> **WRITTEN PROBLEM**
Using the data beneath this instruction, retype only the lines from the one that contains "were 1920x1280 pixels." down to the one that contains "pts = [tuple(z(*a)), tuple(z(*b)), tuple(z(*c))];", both included, exactly as they appear.

> **RECORDS FOR PROCESSING**
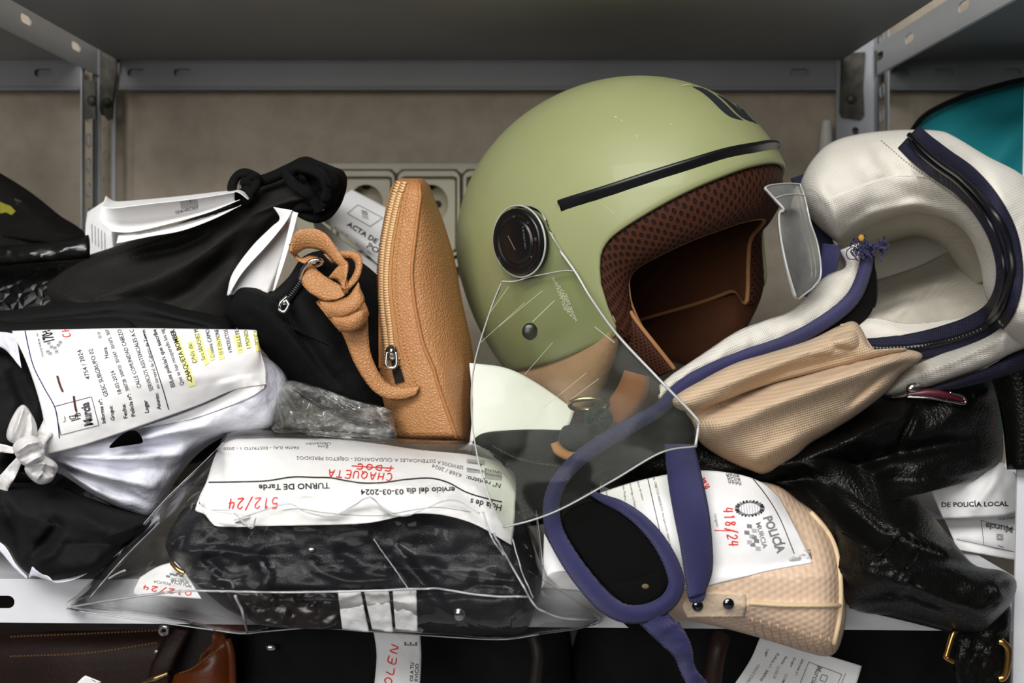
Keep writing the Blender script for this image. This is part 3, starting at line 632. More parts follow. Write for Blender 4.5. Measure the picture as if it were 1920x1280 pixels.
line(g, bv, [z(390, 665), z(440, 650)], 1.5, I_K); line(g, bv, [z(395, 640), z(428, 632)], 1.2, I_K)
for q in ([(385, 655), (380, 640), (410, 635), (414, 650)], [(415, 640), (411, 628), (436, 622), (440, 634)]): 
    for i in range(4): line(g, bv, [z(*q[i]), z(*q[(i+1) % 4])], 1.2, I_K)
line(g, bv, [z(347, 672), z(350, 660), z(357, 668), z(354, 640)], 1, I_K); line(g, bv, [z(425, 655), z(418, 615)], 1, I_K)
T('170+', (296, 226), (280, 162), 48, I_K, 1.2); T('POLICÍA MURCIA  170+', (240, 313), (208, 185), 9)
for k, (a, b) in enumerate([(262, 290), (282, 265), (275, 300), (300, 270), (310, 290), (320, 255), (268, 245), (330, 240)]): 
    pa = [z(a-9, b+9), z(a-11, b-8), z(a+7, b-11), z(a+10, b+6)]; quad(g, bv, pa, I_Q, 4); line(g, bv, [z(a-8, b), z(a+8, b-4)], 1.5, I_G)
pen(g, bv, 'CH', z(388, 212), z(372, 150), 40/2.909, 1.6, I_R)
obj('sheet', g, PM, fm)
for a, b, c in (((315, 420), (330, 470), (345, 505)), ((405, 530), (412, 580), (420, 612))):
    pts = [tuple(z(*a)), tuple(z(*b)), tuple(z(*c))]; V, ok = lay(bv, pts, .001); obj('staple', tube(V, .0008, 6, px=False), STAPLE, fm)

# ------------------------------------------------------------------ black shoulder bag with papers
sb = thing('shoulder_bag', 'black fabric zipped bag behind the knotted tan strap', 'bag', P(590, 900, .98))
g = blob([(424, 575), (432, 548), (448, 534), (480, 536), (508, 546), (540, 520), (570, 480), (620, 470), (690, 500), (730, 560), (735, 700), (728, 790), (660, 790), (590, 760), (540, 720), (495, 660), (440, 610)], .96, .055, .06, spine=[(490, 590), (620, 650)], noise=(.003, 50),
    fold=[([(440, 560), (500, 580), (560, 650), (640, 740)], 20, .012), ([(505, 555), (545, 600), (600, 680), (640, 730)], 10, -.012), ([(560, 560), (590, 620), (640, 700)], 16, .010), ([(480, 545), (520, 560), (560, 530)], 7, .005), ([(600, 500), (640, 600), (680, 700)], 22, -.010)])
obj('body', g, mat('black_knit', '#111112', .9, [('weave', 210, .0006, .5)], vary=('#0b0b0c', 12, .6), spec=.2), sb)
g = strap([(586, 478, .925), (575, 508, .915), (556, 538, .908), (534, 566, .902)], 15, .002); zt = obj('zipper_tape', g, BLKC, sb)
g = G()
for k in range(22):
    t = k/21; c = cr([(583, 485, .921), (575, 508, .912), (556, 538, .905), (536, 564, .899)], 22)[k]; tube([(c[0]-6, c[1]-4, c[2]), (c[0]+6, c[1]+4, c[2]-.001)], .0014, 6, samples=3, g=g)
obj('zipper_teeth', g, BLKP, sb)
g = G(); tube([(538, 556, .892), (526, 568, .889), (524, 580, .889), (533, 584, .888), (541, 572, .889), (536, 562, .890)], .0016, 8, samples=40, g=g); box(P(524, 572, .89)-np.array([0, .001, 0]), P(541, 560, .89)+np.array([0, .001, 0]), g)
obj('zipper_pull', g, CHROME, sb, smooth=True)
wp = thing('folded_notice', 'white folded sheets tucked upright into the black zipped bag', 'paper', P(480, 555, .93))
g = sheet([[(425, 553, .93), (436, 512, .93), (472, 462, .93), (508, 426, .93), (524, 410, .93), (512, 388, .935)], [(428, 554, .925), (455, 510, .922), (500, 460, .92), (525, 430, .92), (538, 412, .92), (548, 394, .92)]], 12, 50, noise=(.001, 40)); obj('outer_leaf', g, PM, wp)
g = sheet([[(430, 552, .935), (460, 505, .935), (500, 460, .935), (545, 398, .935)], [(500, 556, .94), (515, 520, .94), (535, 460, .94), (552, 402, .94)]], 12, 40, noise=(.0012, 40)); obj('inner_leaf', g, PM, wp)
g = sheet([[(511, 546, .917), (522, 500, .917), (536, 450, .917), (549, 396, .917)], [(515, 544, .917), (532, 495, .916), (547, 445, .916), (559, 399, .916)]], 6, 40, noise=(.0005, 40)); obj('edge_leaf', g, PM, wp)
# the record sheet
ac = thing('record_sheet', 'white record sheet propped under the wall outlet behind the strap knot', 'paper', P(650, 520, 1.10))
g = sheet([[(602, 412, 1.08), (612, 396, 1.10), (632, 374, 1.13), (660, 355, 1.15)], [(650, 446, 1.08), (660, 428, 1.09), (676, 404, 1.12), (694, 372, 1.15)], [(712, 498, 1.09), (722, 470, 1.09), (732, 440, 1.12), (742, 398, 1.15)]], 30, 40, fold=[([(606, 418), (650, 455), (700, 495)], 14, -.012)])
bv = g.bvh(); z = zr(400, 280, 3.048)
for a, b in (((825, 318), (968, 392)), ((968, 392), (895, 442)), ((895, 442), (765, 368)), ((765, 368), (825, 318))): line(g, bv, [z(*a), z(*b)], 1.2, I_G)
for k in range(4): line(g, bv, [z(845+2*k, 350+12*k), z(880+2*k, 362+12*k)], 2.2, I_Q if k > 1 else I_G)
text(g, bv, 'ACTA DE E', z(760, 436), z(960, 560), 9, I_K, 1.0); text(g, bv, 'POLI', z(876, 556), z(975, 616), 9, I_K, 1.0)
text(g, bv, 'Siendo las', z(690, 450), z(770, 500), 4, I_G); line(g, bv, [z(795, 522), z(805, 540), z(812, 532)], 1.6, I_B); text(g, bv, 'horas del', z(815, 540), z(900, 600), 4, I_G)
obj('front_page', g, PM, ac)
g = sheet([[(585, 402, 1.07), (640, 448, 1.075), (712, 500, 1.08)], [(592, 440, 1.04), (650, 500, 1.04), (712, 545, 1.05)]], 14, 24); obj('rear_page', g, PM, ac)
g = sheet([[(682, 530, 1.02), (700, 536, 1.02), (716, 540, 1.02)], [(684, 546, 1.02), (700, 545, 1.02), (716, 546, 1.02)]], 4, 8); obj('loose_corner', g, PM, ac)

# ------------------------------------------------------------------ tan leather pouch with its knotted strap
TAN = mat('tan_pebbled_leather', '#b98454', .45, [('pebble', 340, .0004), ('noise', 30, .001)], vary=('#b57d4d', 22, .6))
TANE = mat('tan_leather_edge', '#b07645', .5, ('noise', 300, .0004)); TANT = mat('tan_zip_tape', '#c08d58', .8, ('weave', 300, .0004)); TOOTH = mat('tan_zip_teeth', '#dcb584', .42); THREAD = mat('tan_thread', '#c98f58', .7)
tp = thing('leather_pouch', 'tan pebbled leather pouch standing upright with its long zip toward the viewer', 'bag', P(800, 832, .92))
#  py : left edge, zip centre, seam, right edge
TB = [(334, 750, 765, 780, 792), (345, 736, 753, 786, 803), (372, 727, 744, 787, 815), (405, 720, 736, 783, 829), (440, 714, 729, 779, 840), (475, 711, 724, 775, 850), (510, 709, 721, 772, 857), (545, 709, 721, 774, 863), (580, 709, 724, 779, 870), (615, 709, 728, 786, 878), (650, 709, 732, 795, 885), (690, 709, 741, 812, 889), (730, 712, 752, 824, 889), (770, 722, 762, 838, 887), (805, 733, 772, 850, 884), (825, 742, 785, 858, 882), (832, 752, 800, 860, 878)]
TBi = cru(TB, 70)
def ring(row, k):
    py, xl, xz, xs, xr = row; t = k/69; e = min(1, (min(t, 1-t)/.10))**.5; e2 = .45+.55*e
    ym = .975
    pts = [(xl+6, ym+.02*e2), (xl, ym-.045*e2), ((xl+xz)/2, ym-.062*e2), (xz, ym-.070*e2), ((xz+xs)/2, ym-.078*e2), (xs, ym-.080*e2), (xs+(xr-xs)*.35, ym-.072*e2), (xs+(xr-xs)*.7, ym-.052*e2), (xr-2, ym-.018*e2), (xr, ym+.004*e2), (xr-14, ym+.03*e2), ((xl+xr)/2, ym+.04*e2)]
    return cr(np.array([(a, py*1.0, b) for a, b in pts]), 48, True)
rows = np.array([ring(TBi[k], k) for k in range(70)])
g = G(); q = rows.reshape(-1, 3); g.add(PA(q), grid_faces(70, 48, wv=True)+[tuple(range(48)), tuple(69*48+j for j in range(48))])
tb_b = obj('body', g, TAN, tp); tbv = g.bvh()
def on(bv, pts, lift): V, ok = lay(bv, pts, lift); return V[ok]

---

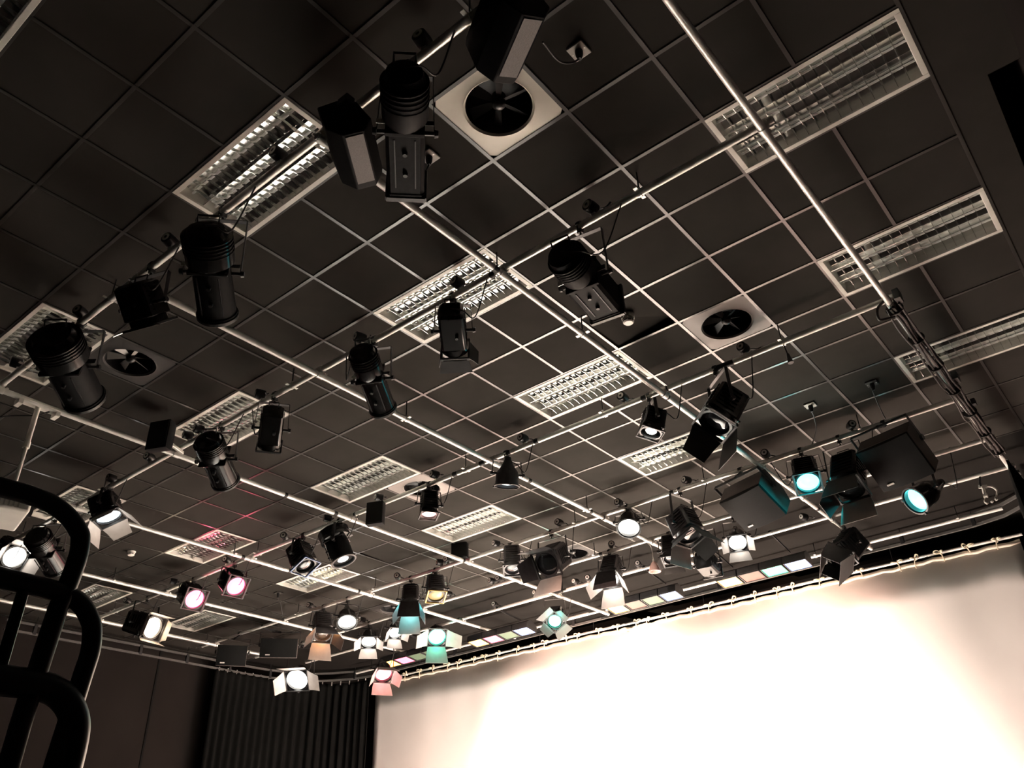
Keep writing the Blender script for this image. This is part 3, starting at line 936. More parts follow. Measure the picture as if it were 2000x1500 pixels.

> **COMPLETE OUTPUT**
Keep writing the Blender script for this image. This is part 3, starting at line 632. More parts follow. Write for Blender 4.5. Measure the picture as if it were 1920x1280 pixels.
line(g, bv, [z(390, 665), z(440, 650)], 1.5, I_K); line(g, bv, [z(395, 640), z(428, 632)], 1.2, I_K)
for q in ([(385, 655), (380, 640), (410, 635), (414, 650)], [(415, 640), (411, 628), (436, 622), (440, 634)]): 
    for i in range(4): line(g, bv, [z(*q[i]), z(*q[(i+1) % 4])], 1.2, I_K)
line(g, bv, [z(347, 672), z(350, 660), z(357, 668), z(354, 640)], 1, I_K); line(g, bv, [z(425, 655), z(418, 615)], 1, I_K)
T('170+', (296, 226), (280, 162), 48, I_K, 1.2); T('POLICÍA MURCIA  170+', (240, 313), (208, 185), 9)
for k, (a, b) in enumerate([(262, 290), (282, 265), (275, 300), (300, 270), (310, 290), (320, 255), (268, 245), (330, 240)]): 
    pa = [z(a-9, b+9), z(a-11, b-8), z(a+7, b-11), z(a+10, b+6)]; quad(g, bv, pa, I_Q, 4); line(g, bv, [z(a-8, b), z(a+8, b-4)], 1.5, I_G)
pen(g, bv, 'CH', z(388, 212), z(372, 150), 40/2.909, 1.6, I_R)
obj('sheet', g, PM, fm)
for a, b, c in (((315, 420), (330, 470), (345, 505)), ((405, 530), (412, 580), (420, 612))):
    pts = [tuple(z(*a)), tuple(z(*b)), tuple(z(*c))]; V, ok = lay(bv, pts, .001); obj('staple', tube(V, .0008, 6, px=False), STAPLE, fm)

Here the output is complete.